Barry filled that role from 1981 to 1998; when Maurice died, Barry was asked to take over. Originally, the series featured live lyricists talking about their work; as they passed away, there was the need to have scripted shows built around a theme. Many of those scripts were created by Brenda. After seven years, however, there was a change in administration at the Y, a change in concept for the series, and a change of musical director for Lyrics & Lyricists.
Barry hasn’t the time to look back. In addition to his continuing responsibilities with Her Song and the Iridium jazz brunches, he has been developing three shows a year for the Landmark, in Port Washington, New York, and has been co-producer of the annual fund-raising galas for the Lauri Strauss Leukemia Foundation, held at Carnegie Hall, while also creating musical segments for the evening and conducting the New York Pops.

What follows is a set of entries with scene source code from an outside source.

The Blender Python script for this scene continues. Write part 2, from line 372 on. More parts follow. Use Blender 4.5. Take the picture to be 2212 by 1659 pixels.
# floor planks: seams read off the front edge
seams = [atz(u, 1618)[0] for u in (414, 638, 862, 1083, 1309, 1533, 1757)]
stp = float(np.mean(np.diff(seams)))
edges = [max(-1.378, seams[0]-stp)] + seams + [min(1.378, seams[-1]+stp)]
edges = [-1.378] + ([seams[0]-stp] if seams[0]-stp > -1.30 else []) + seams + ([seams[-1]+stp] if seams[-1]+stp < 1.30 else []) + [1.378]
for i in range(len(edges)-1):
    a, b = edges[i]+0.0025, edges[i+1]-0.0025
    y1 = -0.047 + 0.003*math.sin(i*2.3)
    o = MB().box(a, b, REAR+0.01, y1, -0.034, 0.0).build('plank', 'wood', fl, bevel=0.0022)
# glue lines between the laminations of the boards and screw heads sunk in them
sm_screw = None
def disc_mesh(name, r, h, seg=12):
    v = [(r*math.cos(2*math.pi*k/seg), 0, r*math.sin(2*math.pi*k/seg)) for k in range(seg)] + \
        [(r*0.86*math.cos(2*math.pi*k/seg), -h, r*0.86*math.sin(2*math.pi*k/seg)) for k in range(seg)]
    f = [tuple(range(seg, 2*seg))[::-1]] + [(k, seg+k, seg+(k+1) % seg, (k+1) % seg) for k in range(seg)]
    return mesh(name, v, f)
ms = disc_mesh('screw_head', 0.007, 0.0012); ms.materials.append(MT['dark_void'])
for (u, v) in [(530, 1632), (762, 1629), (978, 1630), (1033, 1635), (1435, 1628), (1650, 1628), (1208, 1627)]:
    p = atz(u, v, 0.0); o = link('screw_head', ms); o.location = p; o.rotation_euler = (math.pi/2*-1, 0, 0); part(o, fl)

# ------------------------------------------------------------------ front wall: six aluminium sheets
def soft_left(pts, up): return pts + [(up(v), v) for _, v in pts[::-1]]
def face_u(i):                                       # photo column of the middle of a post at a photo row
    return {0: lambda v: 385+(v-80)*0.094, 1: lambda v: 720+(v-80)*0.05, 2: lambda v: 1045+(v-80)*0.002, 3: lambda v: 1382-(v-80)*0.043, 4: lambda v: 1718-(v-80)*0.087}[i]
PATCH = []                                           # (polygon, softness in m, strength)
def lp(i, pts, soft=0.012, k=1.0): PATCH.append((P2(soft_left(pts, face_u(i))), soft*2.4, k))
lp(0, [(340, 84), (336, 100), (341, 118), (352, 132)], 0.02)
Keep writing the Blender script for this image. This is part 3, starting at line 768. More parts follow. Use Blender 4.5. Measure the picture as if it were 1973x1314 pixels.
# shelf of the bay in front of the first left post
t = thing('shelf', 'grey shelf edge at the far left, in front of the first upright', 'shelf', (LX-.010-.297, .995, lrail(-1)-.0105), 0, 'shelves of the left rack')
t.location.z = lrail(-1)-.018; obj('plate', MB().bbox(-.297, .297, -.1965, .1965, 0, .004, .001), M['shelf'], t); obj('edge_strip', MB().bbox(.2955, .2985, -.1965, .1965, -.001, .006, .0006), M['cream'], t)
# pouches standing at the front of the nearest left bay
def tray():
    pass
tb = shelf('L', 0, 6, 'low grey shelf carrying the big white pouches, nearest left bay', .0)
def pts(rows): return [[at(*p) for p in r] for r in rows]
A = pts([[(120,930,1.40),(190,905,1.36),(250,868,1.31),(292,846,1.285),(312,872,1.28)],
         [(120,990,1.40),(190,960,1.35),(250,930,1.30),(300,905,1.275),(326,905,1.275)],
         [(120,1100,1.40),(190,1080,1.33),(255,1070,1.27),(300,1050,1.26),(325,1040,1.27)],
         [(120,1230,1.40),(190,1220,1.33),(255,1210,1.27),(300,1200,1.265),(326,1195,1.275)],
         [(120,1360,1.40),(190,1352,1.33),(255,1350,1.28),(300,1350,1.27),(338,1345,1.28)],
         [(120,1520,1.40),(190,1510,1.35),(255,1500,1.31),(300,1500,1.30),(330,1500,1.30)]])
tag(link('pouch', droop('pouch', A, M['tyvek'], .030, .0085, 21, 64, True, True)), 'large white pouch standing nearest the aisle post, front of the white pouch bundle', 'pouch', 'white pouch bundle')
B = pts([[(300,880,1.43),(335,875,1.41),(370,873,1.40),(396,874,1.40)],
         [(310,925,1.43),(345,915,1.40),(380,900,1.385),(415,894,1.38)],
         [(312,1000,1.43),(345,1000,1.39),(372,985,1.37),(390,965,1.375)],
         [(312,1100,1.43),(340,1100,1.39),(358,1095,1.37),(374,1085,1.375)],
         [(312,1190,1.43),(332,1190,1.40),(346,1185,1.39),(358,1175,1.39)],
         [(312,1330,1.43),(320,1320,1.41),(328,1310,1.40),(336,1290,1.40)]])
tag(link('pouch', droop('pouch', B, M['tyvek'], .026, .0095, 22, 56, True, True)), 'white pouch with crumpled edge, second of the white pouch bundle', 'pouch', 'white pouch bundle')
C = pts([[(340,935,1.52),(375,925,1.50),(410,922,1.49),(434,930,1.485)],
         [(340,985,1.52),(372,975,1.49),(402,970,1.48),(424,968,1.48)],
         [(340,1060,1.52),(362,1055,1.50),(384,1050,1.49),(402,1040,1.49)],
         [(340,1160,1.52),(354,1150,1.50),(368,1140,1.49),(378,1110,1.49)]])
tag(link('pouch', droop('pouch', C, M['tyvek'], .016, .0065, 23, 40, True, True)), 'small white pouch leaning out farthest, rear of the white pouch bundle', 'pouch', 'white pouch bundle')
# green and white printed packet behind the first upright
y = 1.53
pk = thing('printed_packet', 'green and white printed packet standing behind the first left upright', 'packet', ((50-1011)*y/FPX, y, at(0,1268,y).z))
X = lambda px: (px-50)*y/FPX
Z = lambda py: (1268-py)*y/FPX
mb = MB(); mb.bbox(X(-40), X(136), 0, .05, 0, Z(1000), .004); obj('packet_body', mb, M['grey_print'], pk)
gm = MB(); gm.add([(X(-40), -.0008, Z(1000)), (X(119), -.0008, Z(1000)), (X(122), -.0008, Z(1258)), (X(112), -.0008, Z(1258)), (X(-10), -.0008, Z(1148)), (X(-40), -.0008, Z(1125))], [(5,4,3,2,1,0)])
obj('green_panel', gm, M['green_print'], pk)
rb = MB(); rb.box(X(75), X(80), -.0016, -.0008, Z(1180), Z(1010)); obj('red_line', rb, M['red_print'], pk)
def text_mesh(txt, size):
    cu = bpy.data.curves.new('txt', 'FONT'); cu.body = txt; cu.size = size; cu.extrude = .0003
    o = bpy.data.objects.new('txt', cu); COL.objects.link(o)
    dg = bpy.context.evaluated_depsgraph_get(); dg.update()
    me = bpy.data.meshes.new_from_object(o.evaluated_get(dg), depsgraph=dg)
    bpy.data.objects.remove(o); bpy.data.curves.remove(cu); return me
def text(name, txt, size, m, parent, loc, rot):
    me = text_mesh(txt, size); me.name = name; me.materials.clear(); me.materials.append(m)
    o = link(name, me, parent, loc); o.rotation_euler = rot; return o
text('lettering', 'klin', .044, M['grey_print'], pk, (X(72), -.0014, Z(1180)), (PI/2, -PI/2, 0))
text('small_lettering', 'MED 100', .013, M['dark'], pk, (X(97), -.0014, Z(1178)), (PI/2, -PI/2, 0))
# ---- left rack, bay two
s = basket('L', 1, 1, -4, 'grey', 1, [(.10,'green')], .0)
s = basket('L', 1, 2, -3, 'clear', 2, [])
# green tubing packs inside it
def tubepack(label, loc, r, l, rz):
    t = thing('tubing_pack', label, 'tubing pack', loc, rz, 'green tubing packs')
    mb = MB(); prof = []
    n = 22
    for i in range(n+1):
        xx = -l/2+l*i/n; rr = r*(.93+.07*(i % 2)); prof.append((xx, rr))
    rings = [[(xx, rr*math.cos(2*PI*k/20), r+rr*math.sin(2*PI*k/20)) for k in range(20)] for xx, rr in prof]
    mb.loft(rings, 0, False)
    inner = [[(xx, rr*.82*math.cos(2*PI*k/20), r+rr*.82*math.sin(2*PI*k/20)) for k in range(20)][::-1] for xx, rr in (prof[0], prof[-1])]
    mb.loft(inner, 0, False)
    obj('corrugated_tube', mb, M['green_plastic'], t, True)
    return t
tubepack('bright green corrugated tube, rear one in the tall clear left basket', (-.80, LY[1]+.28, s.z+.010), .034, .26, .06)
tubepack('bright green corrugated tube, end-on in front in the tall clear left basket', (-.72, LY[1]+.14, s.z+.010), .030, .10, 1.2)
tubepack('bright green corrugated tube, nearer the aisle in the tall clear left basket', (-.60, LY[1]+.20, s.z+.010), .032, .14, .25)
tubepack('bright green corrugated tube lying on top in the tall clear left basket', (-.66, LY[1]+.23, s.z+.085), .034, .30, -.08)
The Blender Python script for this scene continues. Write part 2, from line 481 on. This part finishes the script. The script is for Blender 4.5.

On the horizon this spring: Barry’s first CD, “all instrumental, all original, all jazz.” It will include a new song, “Now That We’re Sure,” with lyrics by the late Johnny Burke, whose songs made up the musical Swingin’ on a Star. Recalls Barry: “I badgered his widow, Mary Burke Cramer, for several years to see if there were some lyric, some notebook, some scrap of paper of Johnny’s that could be set to music. Finally, when the show was nominated for a Tony as Best Musical, and we were at the rehearsal for the awards show, Mary comes walking in with a hand-written piece of paper, containing a lyric that Johnny had never set. ‘Here,’ she said. ‘I think Johnny would have wanted you to have this.’ I took it home. I had a pile of 20 or 30 assignments on my desk that needed immediate attention; I brushed them all to the side, and wrote that song that night.”
Barry took time several years ago to serve as president of the Manhattan Association of Cabarets and Clubs (MAC). “I felt that this business has been wonderful to me, I’ve gotten recognition around town, and I’m very, very grateful. I wanted to see if I could find a way to give back a little. It’s vital to keep live entertainment … alive!” To guide him in running MAC’s board and general membership meetings, he became familiar with Robert’s Rules of Order. Says Barry: “People have musicalized every movie, every book, Tarzan, the French Revolution, The Bible. Now it’s time now to do Robert’s Rules as a musical! Look for it on Broadway in 2010!”